「もうけの仕組み」が変わりつつある
「週刊東洋経済」(2023年2月25日号)の特集は、「徹底図解 もうけの仕組み100」。
デジタル化、原料価格高騰、脱炭素化......。ビジネス環境が激しく変化する中、変わるビジネスモデル。100業界をピックアップして、各業界の「もうけの仕組み」を「見える化」した。
体系的に理解するために9つのモデルを示している。井上達彦・早稲田大学教授の分析をもとに、売り上げを生み出す「もうけの源泉(横軸)」と、売り上げの流れをつくる「もうけの獲得方法(縦軸)」の2軸で整理した、ユニークなものなので紹介しよう。
1 製造販売モデル 製品やサービスを開発・製造し、提供 電子部品、自動車など
2 流通小売りモデル 商品を仕入れて、販売 百貨店、コンビニなど
3 合算モデル 目玉商品で、まとめ買いやついで買いを誘引する スーパーなど
4 継続モデル 製品やサービスを定期的に使い続ける 携帯電話事業者など
5 フリーミアムモデル 無料版を試してもらい、必要な場合は有料版に移行してもらう ゲームなど
6 設置ベースモデル ベースとなる製品の価格を抑え、消耗品やメンテナンスで稼ぐ 建設機械、プリンターなど
7 広告モデル 商品やサービスを無料にして、広告料を得る グーグル、メタなど
8 マッチングモデル 製品やサービスの提供者と利用者を仲介する 証券、クレジットカードなど
9 補完財プラットフォームモデル 外部から製品やサービスを提供してもらうことで自社製品の価値を高める 任天堂とソフトなど
9つのモデルを基に同じモデルの別業界との共通点を探したり、違うモデルの業界と比較したりすれば、業界・企業の強みがより浮き彫りになる、と説明している。
100業界の業績トレンド、10年後の天気予報、特徴をまとめている。
たとえば半導体。業績トレンドは上向きで、天気予報も晴れになっている。もうけの仕組みも進化し、「水平分業化」が進んだ、と指摘している。
それぞれの工程を専門とする企業が登場し、役割分担が進んだ。半導体の設計を専門とするメーカーは工場を持たないことから「ファブレス」と呼ばれる。設備投資を最小限に抑えながら、規模を拡大し、高い収益性を確保している。
そうしたファブレスメーカーの製品を製造するのが、ファウンドリーという受託製造会社だ。代表的なのが台湾のTSMC。日本勢はそうしたメーカーに供給する製造装置や材料の分野で強みを持っている。

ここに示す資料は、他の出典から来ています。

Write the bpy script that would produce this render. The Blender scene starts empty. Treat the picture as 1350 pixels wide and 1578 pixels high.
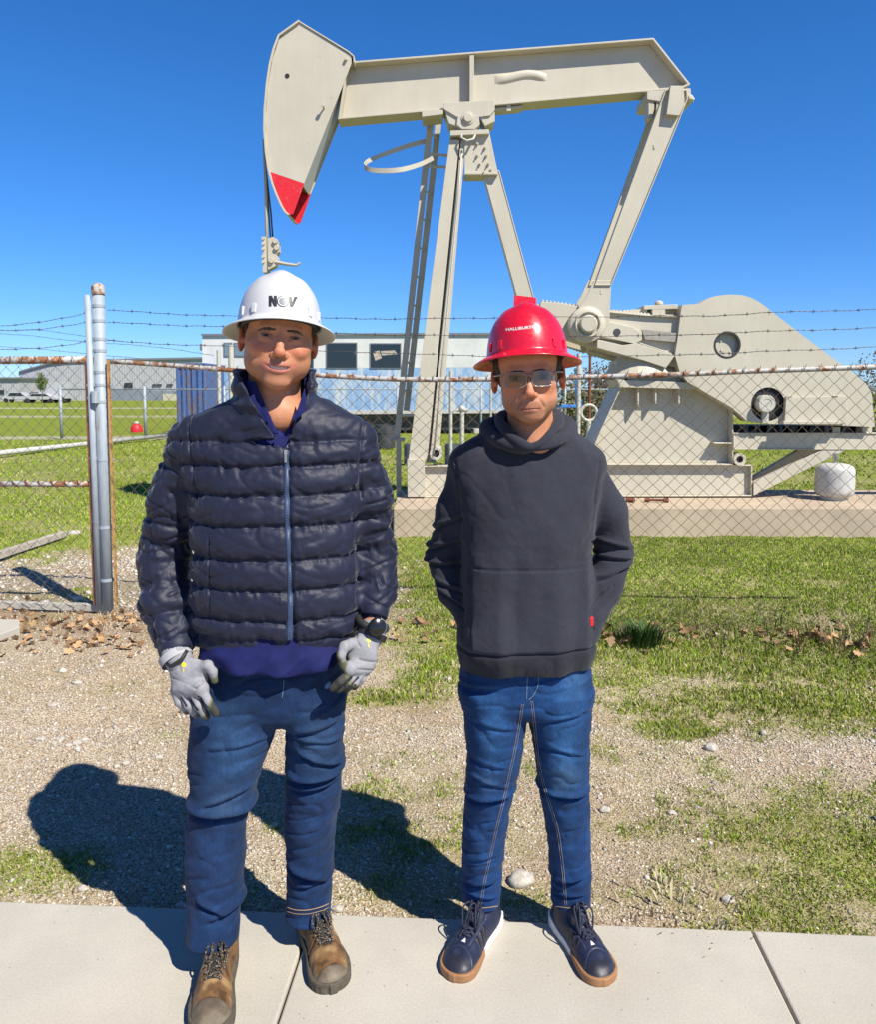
import bpy, bmesh, math, random
import numpy as np
from math import radians, sin, cos, pi, tan, atan
from mathutils import Vector, Matrix
from mathutils.bvhtree import BVHTree

random.seed(7)
RNG = np.random.default_rng(11)
SC = bpy.context.scene
COL = SC.collection

# ---------------------------------------------------------------- camera
FPX = 1250.0; PCX = 675.0; PCY = 692.0; IW = 1350.0; IH = 1578.0
PITCH = radians(4.0); CAMZ = 1.5
CP, SP = cos(PITCH), sin(PITCH)
cam_d = bpy.data.cameras.new('camera')
cam_d.sensor_fit = 'VERTICAL'; cam_d.sensor_height = 24.0
cam_d.lens = 24.0 * FPX / IH
cam_d.shift_y = -(IH / 2 - PCY) / IH
cam_d.clip_start = 0.05; cam_d.clip_end = 3000
cam = bpy.data.objects.new('camera', cam_d); COL.objects.link(cam)
cam.location = (0, 0, CAMZ); cam.rotation_euler = (pi / 2 - PITCH, 0, 0)
SC.camera = cam

# ---------------------------------------------------------------- world, sun, exposure
SUNV = Vector((0.605, -0.65, 1.0)).normalized()
SUN_EL = math.asin(SUNV.z); SUN_AZ = math.atan2(SUNV.x, SUNV.y)
world = bpy.data.worlds.new('World'); SC.world = world; world.use_nodes = True
wn = world.node_tree; wn.nodes.clear()
sky = wn.nodes.new('ShaderNodeTexSky'); sky.sky_type = 'NISHITA'; sky.sun_disc = False
sky.sun_elevation = SUN_EL; sky.sun_rotation = SUN_AZ
sky.altitude = 900; sky.air_density = 1.0; sky.dust_density = 0.05; sky.ozone_density = 3.0
wh = wn.nodes.new('ShaderNodeHueSaturation'); wh.inputs['Saturation'].default_value = 1.14
wh.inputs['Hue'].default_value = 0.50
wb = wn.nodes.new('ShaderNodeBackground'); wb.inputs['Strength'].default_value = 0.117
wo = wn.nodes.new('ShaderNodeOutputWorld')
wm = wn.nodes.new('ShaderNodeMix'); wm.data_type = 'RGBA'; wm.blend_type = 'MULTIPLY'; wm.inputs[0].default_value = 1.0; 
wt = wn.nodes.new('ShaderNodeTexCoord'); wz = wn.nodes.new('ShaderNodeSeparateXYZ'); wr = wn.nodes.new('ShaderNodeValToRGB')
wn.links.new(wt.outputs['Generated'], wz.inputs[0]); wn.links.new(wz.outputs['Z'], wr.inputs[0])
for _ in range(3): wr.color_ramp.elements.new(0.5)
for e_, (p_, c_) in zip(wr.color_ramp.elements, ((0.0, (.44, .60, .93)), (0.12, (.50, .65, .95)), (0.32, (.54, .708, .954)), (0.46, (.54, .70, .954)), (0.80, (.15, .20, .30)))): e_.position = p_; e_.color = (*c_, 1)  # sky tint by elevation; unseen zenith darkened to cut the fill light
wn.links.new(wr.outputs[0], wm.inputs[7])
wn.links.new(sky.outputs[0], wm.inputs[6]); wn.links.new(wm.outputs[2], wh.inputs['Color']); wn.links.new(wh.outputs[0], wb.inputs['Color'])
wn.links.new(wb.outputs[0], wo.inputs['Surface'])
sun_d = bpy.data.lights.new('sun', 'SUN'); sun_d.energy = 5.0; sun_d.angle = radians(0.53)
sun_d.color = (1.0, 0.94, 0.845)
sun = bpy.data.objects.new('sun', sun_d); COL.objects.link(sun)
sun.location = (10, -12, 20)
sun.rotation_euler = (-SUNV).to_track_quat('-Z', 'Y').to_euler()
SC.view_settings.view_transform = 'Standard'; SC.view_settings.look = 'None'
SC.view_settings.exposure = 0.50; SC.view_settings.gamma = 1.0
SC.render.engine = 'CYCLES'
SC.cycles.max_bounces = 6; SC.cycles.transparent_max_bounces = 12

# ---------------------------------------------------------------- measuring helpers
def W(px, py, Y):
    """a point of the place, Y metres ahead, in the direction of a photo position"""
    d = (px - PCX) / FPX; v = (PCY - py) / FPX
    t = Y / (CP + v * SP)
    return np.array([t * d, Y, CAMZ + t * (-SP + v * CP)])
def G(px, py, z=0.0):
    d = (px - PCX) / FPX; v = (PCY - py) / FPX
    t = (z - CAMZ) / (-SP + v * CP)
    return np.array([t * d, t * (CP + v * SP), z])
def RW(r, p):
    return r * (p[1] * CP + (CAMZ - p[2]) * SP) / FPX

# ---------------------------------------------------------------- object helpers
def tag(o, label=None, cat=None, group=None, kind=None):
    if label: o['label'] = label
    if cat: o['category'] = cat
    if group: o['group'] = group
    if kind: o['kind'] = kind
    return o
def empty(name, loc, label=None, cat=None, group=None):
    o = bpy.data.objects.new(name, None); COL.objects.link(o)
    o.location = Vector([float(c) for c in loc]); o.empty_display_size = 0.1
    o.matrix_world = Matrix.Translation(o.location)
    return tag(o, label, cat, group)
def parent_keep(o, par):
    o.parent = par
    o.matrix_parent_inverse = Matrix.Identity(4)
    o.location = Vector(o.location) - world_loc(par)
def world_loc(o):
    l = Vector(o.location)
    while o.parent:
        o = o.parent; l = l + Vector(o.location)
    return l
def mesh_obj(name, V, F, mat=None, par=None, smooth=True, origin=None, cols=None, angle=None):
    """link ONE mesh object; V world coordinates; F list of faces or (n,3/4) array"""
    V = np.asarray(V, dtype=np.float32)
    org = np.array(origin if origin is not None else (V.min(0) + V.max(0)) / 2, dtype=np.float32)
    if par is not None and origin is None:
        org = np.array(world_loc(par), dtype=np.float32)
    me = bpy.data.meshes.new(name)
    if isinstance(F, np.ndarray):
        k = F.shape[1]; n = len(F)
        me.vertices.add(len(V)); me.vertices.foreach_set('co', (V - org).ravel())
        me.loops.add(n * k); me.loops.foreach_set('vertex_index', F.astype(np.int32).ravel())
        me.polygons.add(n)
        me.polygons.foreach_set('loop_start', np.arange(0, n * k, k, dtype=np.int32))
        me.update(calc_edges=True)
    else:
        me.from_pydata((V - org).tolist(), [], F); me.update()
    me.validate()
    if smooth:
        me.polygons.foreach_set('use_smooth', np.ones(len(me.polygons), dtype=bool))
    if cols is not None:
        at = me.color_attributes.new('Col', 'FLOAT_COLOR', 'POINT')
        c = np.ones((len(V), 4), dtype=np.float32); c[:, :3] = cols
        at.data.foreach_set('color', c.ravel())
    if mat: me.materials.append(mat)
    if angle: me.set_sharp_from_angle(angle=radians(angle))
    o = bpy.data.objects.new(name, me); COL.objects.link(o)
    o.location = Vector([float(c) for c in org])
    if par is not None: parent_keep(o, par)
    return o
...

半導体の製造には国をまたいで多くの企業がかかわっているが、コロナ禍で発生した半導体不足、ウクライナ危機で露呈した地政学リスクを考慮し、自国に製造拠点を構える動きが加速しているという。
AI、データセンター、EVなど、半導体を必要とする製品は今後も確実に成長するため、どのように製造の体制を整えていくのか、変化の時を迎えている。
ゲームは「買い切りから運営型が主流に」、総合商社は「トレードと事業投資の二刀流」、医薬品は「1つのヒットで巨額開発費を回収」、音楽は「サブスク時代で変わる稼ぎ方」、広告は「安定収益狙いコンサルへ進出」、メガバンクは「海外資金利益が国内に肉薄」など...稼ぎ方はさまざまな業界で変わりつつある。
自分が関係する業界だけでなく、他の業界の変化を知ることでヒントを得られるかもしれない。